We received a list of items to validate against a specific profile, and we needed to return a validation report for each of them.
We started by initializing a Matchbox engine for the given profile, and validated each item with it. This step is quite straightforward, as its implementation is no different from the FHIR validation API.
The second step was to convert the FHIR validation report to what is expected by the EVS Client. Both have a similar, but slightly different, concepts. For example, FHIR’s issue severity must be converted to the EVS Client’s priority, level and severity. We mapped the fields as well as we could, and added some further information to the report, such as any available slicing information.
Eventually, we added extra metadata to the report, so the user could see this information in the EVS Client GUI. Information like the loaded Implementation Guides and the parameters used for the validation can be helpful to assert the validation quality.

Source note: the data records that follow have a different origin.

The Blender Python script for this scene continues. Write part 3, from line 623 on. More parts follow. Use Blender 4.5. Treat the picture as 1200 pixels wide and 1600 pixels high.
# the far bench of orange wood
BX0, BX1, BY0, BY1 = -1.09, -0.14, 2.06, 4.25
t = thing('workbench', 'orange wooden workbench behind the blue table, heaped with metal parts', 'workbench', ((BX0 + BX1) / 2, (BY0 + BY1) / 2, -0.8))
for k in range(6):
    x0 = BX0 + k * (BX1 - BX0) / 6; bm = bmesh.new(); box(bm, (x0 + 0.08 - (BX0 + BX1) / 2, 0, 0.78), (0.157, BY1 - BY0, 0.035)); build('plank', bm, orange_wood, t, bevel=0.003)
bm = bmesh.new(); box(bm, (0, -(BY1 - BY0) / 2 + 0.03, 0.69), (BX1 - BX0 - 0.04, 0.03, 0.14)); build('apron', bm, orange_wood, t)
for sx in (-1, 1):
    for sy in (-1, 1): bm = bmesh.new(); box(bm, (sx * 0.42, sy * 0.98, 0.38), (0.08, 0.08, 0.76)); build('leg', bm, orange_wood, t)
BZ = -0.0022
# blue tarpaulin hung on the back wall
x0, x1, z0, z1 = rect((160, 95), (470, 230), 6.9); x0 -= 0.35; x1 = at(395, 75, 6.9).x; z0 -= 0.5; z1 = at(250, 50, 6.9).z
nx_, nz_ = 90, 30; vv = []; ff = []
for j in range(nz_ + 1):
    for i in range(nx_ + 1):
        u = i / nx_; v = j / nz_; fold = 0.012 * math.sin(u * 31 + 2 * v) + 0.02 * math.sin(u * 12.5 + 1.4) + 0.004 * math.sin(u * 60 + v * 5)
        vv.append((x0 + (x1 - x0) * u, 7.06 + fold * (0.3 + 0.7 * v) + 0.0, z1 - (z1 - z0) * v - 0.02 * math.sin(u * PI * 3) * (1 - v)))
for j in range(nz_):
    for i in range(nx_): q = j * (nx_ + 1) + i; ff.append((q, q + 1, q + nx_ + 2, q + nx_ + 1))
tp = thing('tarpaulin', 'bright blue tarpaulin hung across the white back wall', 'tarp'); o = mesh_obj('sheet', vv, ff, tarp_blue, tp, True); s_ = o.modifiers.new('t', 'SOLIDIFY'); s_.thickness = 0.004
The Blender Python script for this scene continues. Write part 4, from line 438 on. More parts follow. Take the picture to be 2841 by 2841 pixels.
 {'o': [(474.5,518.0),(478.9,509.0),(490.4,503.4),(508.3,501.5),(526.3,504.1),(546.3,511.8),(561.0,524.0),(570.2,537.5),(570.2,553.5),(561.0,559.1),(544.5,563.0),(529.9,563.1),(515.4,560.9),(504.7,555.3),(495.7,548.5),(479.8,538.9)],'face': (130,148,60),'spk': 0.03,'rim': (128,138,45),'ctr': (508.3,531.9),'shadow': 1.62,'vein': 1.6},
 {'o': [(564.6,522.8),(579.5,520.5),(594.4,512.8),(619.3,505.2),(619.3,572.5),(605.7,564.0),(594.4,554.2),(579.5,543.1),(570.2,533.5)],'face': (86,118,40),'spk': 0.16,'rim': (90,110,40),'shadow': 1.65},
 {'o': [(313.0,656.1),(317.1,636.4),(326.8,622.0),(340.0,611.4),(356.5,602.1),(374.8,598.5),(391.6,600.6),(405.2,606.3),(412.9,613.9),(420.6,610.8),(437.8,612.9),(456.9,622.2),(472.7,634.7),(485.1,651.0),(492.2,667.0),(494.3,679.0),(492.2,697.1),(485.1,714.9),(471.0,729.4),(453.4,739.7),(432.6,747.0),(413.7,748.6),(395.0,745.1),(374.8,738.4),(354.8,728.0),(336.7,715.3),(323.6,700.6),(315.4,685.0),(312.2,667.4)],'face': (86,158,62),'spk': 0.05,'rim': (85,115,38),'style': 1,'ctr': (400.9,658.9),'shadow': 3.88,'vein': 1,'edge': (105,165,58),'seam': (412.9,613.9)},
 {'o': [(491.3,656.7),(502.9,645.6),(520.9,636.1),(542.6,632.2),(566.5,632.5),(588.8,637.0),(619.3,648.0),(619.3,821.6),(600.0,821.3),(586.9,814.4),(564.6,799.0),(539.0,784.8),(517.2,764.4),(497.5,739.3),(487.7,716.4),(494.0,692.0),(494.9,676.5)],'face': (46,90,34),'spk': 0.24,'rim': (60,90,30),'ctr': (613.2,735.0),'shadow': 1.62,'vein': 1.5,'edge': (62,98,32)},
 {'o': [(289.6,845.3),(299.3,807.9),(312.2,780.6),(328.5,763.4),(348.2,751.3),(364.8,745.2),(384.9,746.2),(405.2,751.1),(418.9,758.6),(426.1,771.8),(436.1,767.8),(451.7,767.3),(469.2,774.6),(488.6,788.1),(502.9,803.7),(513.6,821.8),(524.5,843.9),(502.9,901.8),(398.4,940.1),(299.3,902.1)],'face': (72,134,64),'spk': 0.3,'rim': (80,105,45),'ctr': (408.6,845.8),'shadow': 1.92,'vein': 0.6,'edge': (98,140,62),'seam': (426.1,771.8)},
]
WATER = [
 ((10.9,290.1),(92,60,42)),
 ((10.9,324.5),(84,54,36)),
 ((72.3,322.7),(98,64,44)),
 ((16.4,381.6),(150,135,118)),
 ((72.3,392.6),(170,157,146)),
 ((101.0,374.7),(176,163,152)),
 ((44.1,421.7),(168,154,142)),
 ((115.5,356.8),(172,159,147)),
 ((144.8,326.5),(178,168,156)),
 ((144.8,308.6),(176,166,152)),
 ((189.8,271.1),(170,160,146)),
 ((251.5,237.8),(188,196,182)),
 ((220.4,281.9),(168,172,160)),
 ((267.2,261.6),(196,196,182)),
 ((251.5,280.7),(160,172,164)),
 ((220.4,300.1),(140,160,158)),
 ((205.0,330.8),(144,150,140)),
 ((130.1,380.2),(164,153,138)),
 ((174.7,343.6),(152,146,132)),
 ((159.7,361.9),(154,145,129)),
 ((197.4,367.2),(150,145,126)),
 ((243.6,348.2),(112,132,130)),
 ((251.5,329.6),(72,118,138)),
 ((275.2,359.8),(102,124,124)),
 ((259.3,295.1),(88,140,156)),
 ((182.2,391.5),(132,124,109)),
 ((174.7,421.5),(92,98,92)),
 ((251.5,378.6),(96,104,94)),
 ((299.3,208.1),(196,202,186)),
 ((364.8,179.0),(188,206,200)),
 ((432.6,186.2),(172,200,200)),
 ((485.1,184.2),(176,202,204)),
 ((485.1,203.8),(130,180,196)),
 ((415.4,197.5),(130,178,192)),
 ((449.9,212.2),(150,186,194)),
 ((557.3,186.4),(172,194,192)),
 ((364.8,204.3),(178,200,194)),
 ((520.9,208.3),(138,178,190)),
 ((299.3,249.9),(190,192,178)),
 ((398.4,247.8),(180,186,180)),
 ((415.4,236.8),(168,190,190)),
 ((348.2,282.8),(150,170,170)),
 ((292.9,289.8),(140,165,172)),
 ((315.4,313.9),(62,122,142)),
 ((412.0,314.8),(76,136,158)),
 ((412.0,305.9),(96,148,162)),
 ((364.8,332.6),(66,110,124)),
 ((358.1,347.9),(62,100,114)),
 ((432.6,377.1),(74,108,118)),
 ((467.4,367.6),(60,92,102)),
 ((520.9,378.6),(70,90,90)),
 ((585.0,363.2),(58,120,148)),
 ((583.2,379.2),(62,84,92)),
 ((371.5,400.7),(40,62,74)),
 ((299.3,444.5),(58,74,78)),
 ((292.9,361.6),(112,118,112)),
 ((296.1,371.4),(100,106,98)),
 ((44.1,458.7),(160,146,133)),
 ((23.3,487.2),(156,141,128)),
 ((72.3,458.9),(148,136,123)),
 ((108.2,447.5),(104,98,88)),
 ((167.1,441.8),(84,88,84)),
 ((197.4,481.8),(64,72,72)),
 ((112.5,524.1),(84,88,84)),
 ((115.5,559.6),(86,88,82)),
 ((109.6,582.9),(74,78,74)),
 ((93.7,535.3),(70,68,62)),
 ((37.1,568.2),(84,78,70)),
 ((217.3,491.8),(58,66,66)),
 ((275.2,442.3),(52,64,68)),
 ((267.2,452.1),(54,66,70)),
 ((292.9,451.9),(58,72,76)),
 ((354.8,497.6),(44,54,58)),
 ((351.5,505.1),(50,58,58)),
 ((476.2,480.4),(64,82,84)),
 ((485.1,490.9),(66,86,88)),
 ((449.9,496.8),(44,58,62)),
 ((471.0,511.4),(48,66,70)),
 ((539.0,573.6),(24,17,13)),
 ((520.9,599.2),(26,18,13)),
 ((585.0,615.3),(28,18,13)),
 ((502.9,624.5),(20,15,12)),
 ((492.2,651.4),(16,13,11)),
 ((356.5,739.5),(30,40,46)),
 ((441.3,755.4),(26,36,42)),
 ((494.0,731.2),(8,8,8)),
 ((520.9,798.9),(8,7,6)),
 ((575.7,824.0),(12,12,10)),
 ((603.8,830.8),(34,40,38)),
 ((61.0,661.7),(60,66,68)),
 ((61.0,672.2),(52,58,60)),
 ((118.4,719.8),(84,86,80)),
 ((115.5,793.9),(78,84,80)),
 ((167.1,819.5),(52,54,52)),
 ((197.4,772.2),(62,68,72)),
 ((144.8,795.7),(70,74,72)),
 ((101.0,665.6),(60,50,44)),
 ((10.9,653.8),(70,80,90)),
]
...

Example of a validation report:
{
"modelVersion": "0.1",
"uuid": "15634009-cc9f-4670-975b-c9e6697178c6",
"dateTime": "2024-07-22T15:13:23.287+00:00",
"disclaimer": "Matchbox disclaims",
"validationMethod": {
"validationServiceName": "Matchbox",
"validationServiceVersion": "3.8.9",
"validationProfileID": "http://fhir.ch/ig/ch-core/StructureDefinition/ch-core-document|4.0.1",
"validationProfileVersion": "4.0.1"
},
"overallResult": "PASSED",
"additionalMetadata": [
{
"name": "validatorVersion",
"value": "powered by matchbox 3.8.9, hapi-fhir 7.0.2 and org.hl7.fhir.core 6.3.11"
},
{
"name": "package",
"value": "ch.fhir.ig.ch-core#4.0.1"
},
{
"name": "profile",
"value": "http://fhir.ch/ig/ch-core/StructureDefinition/ch-core-document"
},
{
"name": "profileVersion",
"value": "4.0.1"
}
// …
],
"reports": [
{
"name": "Validation of item #first",
"subReportResult": "PASSED",
"assertionReports": [
{
"assertionID": "VALIDATION_VAL_PROFILE_UNKNOWN_NOT_POLICY",
"assertionType": "InstanceValidator",
"description": "Profile reference 'http://fhir.ch/ig/ch-elm/StructureDefinition/ch-elm-organization-orderer' has not been checked because it could not be found, and the validator is set to not fetch unknown profiles",
"subjectLocation": "line 317, column 6, FHIRPath: Bundle.entry[10].resource/*Organization/1Org-KsAbc*/.meta.profile[0]",
"severity": "WARNING",
"priority": "RECOMMENDED",
"result": "FAILED"
},
{
"assertionID": "Bundle_BUNDLE_Entry_NotFound",
"assertionType": "InstanceValidator",
"description": "Can't find 'Specimen/1Spec-Specimen' in the bundle (Bundle.entry[5].resource.specimen[0])",
"subjectLocation": "line 1, column 2, FHIRPath: Bundle",
"severity": "INFO",
"priority": "MANDATORY",
"result": "PASSED"
}
// …
],
"subCounters": {
"numberOfAssertions": 23,
"numberOfFailedWithInfos": 0,
"numberOfFailedWithWarnings": 15,
"numberOfFailedWithErrors": 0,
"numberOfUnexpectedErrors": 0
}
}
],
"validationItems": [
{
"itemId": "first",
"content": "ewogICJyZXNvdXJjZVR5cGUiIDogIkJ1bmRsZSIsCiAgImlkIiA6ICIxYkRvYy1OZWlzc2VyaWFHb25vcnJob2VhZSIsC …",
"role": "request",
"location": "localhost"
}
],
"counters": {
"numberOfAssertions": 23,
"numberOfFailedWithInfos": 0,
"numberOfFailedWithWarnings": 15,
"numberOfFailedWithErrors": 0,
"numberOfUnexpectedErrors": 0
}
}
The validation report of an FHIR resource, as displayed in the EVS Client GUI:
Testing the Gazelle EVS Client Integration
Once we have implemented the new API, we needed to test it in real conditions. After discussing with the Gazelle team and iterating some parts of our implementation, with the Gazelle team gave us access to the test instance of the latest EVS Client. We could now test our implementation and verify that it worked as expected.
That step was crucial. We discovered a few remaining issues in both Matchbox and the EVS Client, but most of the fixes were straightforward, and we could quickly deploy a new version of Matchbox. Only one issue remains unresolved, because it requires more refactoring in the EVS Client. Hopefully, it is not a major issue, and the next test session will deliver excellent results.
Most recently, we tested the integration intensively during the IHE Europe Connectathon in Trieste, in June 2024. We discovered no new issues and the validator worked well during the whole week. Although it was not the most frequently used validator, it was still a very valuable stress test. Besides, we were very happy to not have more issues to fix during the Connectathon, with so much else going on.
The new implementation can now be seen in package ch.ahdis.matchbox.gazelle.
Thanks to an excellent collaboration with the Gazelle team, we were able to discuss various aspects of the API, get support and feedback on our implementation, and report bugs encountered during the testing phase. This really helped ease the integration of the new API in Matchbox, and we are looking forward to further collaboration.